[Records with scene code]
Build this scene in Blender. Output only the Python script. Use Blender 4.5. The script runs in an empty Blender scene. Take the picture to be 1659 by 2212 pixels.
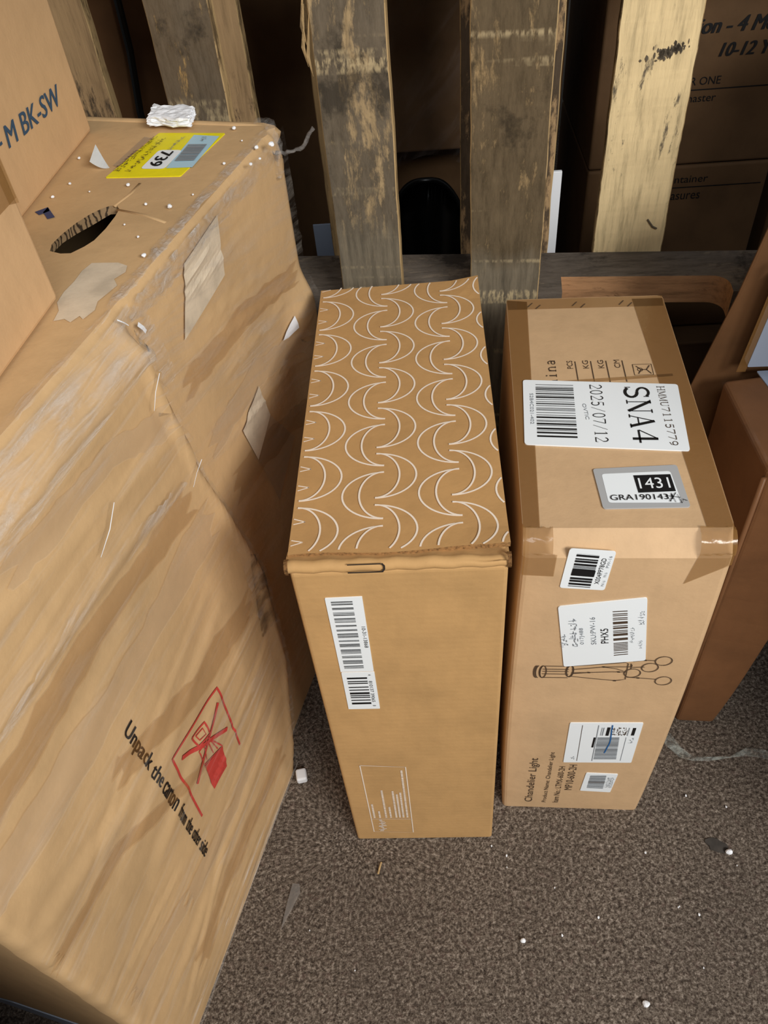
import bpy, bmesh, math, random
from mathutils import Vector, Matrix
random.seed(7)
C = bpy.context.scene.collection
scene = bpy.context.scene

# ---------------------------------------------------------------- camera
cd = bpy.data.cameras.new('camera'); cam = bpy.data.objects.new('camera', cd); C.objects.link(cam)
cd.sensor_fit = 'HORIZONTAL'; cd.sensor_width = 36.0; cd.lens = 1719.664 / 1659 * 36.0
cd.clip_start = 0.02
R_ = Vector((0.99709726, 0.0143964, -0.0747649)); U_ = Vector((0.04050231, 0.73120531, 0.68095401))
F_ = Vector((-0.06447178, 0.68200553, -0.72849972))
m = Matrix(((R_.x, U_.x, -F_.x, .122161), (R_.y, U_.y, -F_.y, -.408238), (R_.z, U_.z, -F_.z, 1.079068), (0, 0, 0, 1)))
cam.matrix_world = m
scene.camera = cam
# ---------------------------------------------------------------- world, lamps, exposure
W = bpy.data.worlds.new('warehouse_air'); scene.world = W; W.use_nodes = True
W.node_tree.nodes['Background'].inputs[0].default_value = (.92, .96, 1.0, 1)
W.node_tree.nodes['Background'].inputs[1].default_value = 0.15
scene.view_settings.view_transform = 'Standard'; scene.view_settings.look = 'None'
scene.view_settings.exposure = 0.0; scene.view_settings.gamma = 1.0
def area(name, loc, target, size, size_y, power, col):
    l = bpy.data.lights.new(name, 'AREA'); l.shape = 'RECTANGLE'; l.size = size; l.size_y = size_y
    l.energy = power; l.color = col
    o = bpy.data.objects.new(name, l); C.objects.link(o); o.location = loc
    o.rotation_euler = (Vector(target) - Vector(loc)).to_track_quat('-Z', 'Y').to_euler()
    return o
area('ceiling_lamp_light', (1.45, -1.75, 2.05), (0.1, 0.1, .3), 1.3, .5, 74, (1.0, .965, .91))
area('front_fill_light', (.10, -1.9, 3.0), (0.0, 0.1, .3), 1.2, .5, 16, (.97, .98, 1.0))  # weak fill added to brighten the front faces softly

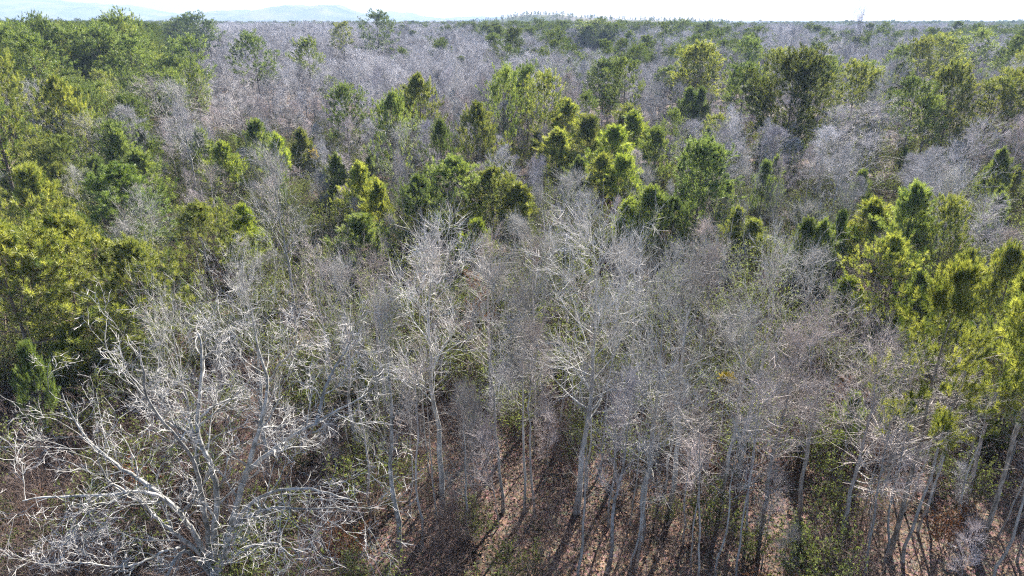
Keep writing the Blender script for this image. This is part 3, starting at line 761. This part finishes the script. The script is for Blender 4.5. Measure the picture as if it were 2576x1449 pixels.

* Task requirements
Restate every record exactly, please; do not copy the pictures.

* Answer to this exercise
Build this scene in Blender. Output only the Python script. Use Blender 4.5. The script runs in an empty Blender scene. Take the picture to be 1659 by 2212 pixels.
import bpy, bmesh, math, random
from mathutils import Vector, Matrix
random.seed(7)
C = bpy.context.scene.collection
scene = bpy.context.scene

# ---------------------------------------------------------------- camera
cd = bpy.data.cameras.new('camera'); cam = bpy.data.objects.new('camera', cd); C.objects.link(cam)
cd.sensor_fit = 'HORIZONTAL'; cd.sensor_width = 36.0; cd.lens = 1719.664 / 1659 * 36.0
cd.clip_start = 0.02
R_ = Vector((0.99709726, 0.0143964, -0.0747649)); U_ = Vector((0.04050231, 0.73120531, 0.68095401))
F_ = Vector((-0.06447178, 0.68200553, -0.72849972))
m = Matrix(((R_.x, U_.x, -F_.x, .122161), (R_.y, U_.y, -F_.y, -.408238), (R_.z, U_.z, -F_.z, 1.079068), (0, 0, 0, 1)))
cam.matrix_world = m
scene.camera = cam
# ---------------------------------------------------------------- world, lamps, exposure
W = bpy.data.worlds.new('warehouse_air'); scene.world = W; W.use_nodes = True
W.node_tree.nodes['Background'].inputs[0].default_value = (.92, .96, 1.0, 1)
W.node_tree.nodes['Background'].inputs[1].default_value = 0.15
scene.view_settings.view_transform = 'Standard'; scene.view_settings.look = 'None'
scene.view_settings.exposure = 0.0; scene.view_settings.gamma = 1.0
def area(name, loc, target, size, size_y, power, col):
    l = bpy.data.lights.new(name, 'AREA'); l.shape = 'RECTANGLE'; l.size = size; l.size_y = size_y
    l.energy = power; l.color = col
    o = bpy.data.objects.new(name, l); C.objects.link(o); o.location = loc
    o.rotation_euler = (Vector(target) - Vector(loc)).to_track_quat('-Z', 'Y').to_euler()
    return o
area('ceiling_lamp_light', (1.45, -1.75, 2.05), (0.1, 0.1, .3), 1.3, .5, 74, (1.0, .965, .91))
area('front_fill_light', (.10, -1.9, 3.0), (0.0, 0.1, .3), 1.2, .5, 16, (.97, .98, 1.0))  # weak fill added to brighten the front faces softly

Keep writing the Blender script for this image. This is part 3, starting at line 761. This part finishes the script. The script is for Blender 4.5. Measure the picture as if it were 2576x1449 pixels.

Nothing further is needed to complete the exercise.